Два других, в прошлом «императорских» театра, – Мариинский в Ленинграде и Большой театр в Москве – сумели, вопреки утрате великого императора оперы Шаляпина, остаться на прежней высоте и сохранить уровень своего актерского состава. Балет в этих двух театрах тоже сохраняет свою славную традицию, несмотря на то что ни Нижинский, ни Фокин, ни Карсавина и ни Спесивцева больше в нем не выступают.

Рампа этой статьи освещала до сих пор одних лишь актеров; режиссеры находились пока за кулисами, но присутствие их все же ощущалось.

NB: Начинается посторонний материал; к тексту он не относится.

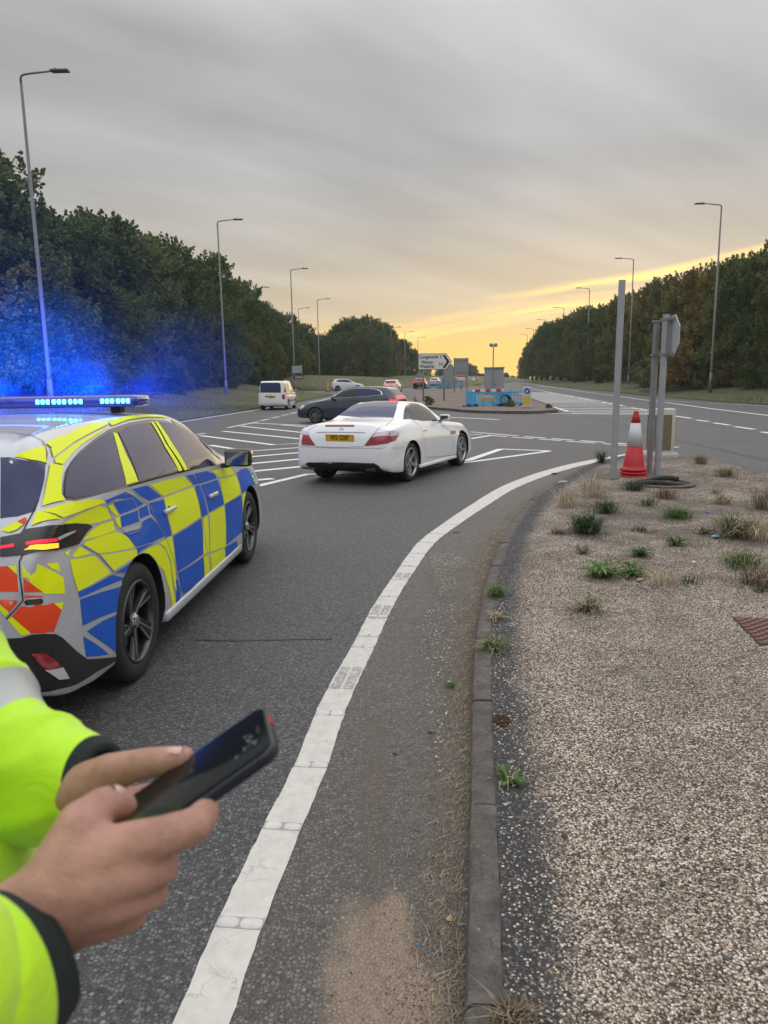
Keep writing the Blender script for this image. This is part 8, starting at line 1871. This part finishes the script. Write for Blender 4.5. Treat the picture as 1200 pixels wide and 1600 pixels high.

Да это и не могло быть иначе, раз речь идет об актерских коллективах, спаянных и ведомых единой художественной волей – волей режиссера.

Сейчас в России довольно много одаренных режиссеров, но – и здесь опять действует странная математика искусства – их сумма равна двум: Станиславский + Мейерхольд. Они-то и есть две противоположные вершины, к которым устремляются направленности всех других режиссеров. Новая эра русского театра отмечена деятельностью именно этих двух режиссеров. Впрочем, хронология театральной революции не совпадает с хронологией политической революции. Как Станиславский, так и Мейерхольд начали свою деятельность в первые годы нашего столетия, и уже незадолго до войны победа их методов, новых методов русского театра над старыми, была совершенно очевидна.